La trahison d’un seul à suffit pour ronger le coeur de toute une nation.

Plusieurs millénaires pour se construire, tant de misère et de sacrifices, tant de souffrances et tant de guerres.

Ai-je besoin de revenir, pour mémoire, sur notre passé trouble ?

Certainement oui, bien sûr !

Il reste donc à parler du sombre de l’âme, du noir profond de ses racines. Quelle beauté, n’est-ce pas ? Fabriquer des navires, avec comme intention première de les voir sombrer… En faire des épaves… Vint alors cet instant de non-retour, où tout chavire, sous l’affluence des sentiments personnels et de la solitude. Dans un esprit de résiliation généreuse, armé d’une folle imprudence, au centre d’un chenal aux bordures dorées, le plaisir de voguer comme l’on meurt… Par surprise et en douceur. La fabrication d’un naufrage se révèle être une tâche de bon augure. Quoi de plus honnête que de célébrer la chute. Qui a-t-il de plus grand et de plus fort que la faiblesse ? Nul ne s’attaque à celui qui agit sans défiance et qui se revendique faible et misérable – si tel est le cas néanmoins, alors nous basculons dans un autre chose, un autre de ténèbres… Nous basculons dans un autre de l’ordre de la barbarie.

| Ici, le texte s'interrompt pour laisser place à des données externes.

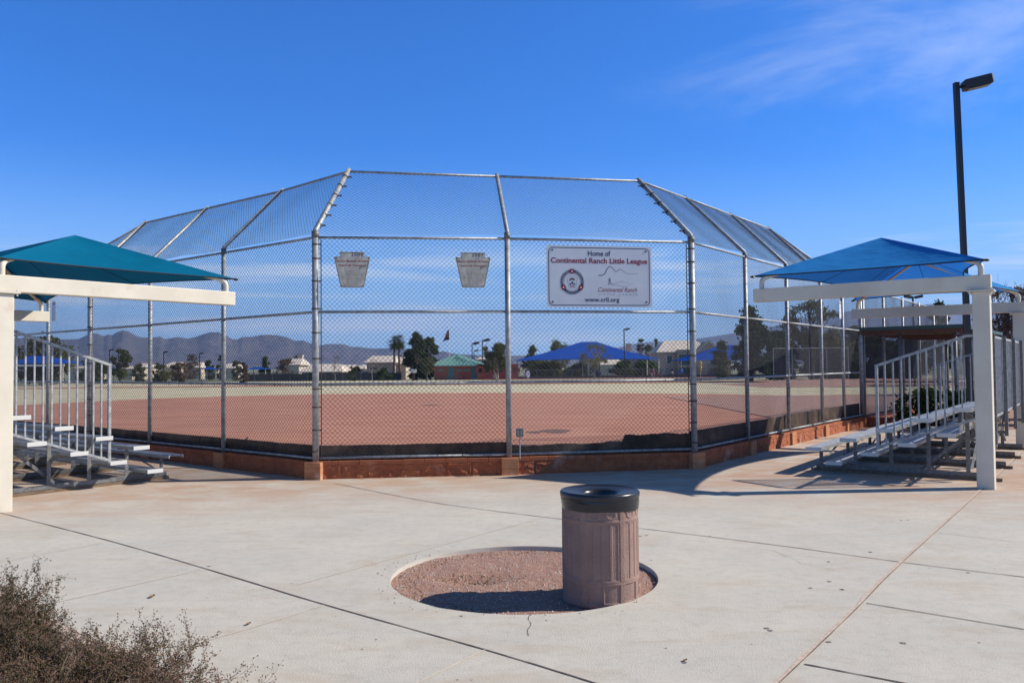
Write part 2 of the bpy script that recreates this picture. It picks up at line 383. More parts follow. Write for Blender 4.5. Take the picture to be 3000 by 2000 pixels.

Je ne crains pas les mirages, les illusions – et pourtant,

Tout le corps mystique est volatil à présent

Il s’évapore avec le courage comme la brume matinale

Car nous continuons aveuglément à être les fidèles

Des armes intellectuelles de pacotilles

Qui répudient avec virulence et conviction

Le message du mystère et du sacré

Que deviendra le monde sans Dieu, l’humanité sans spiritualité ?

Il nous faut une espérance divine !

La plus grande fatalité est celle de l’abandon, la résilience et la lâcheté de ceux qui n’ont plus faim.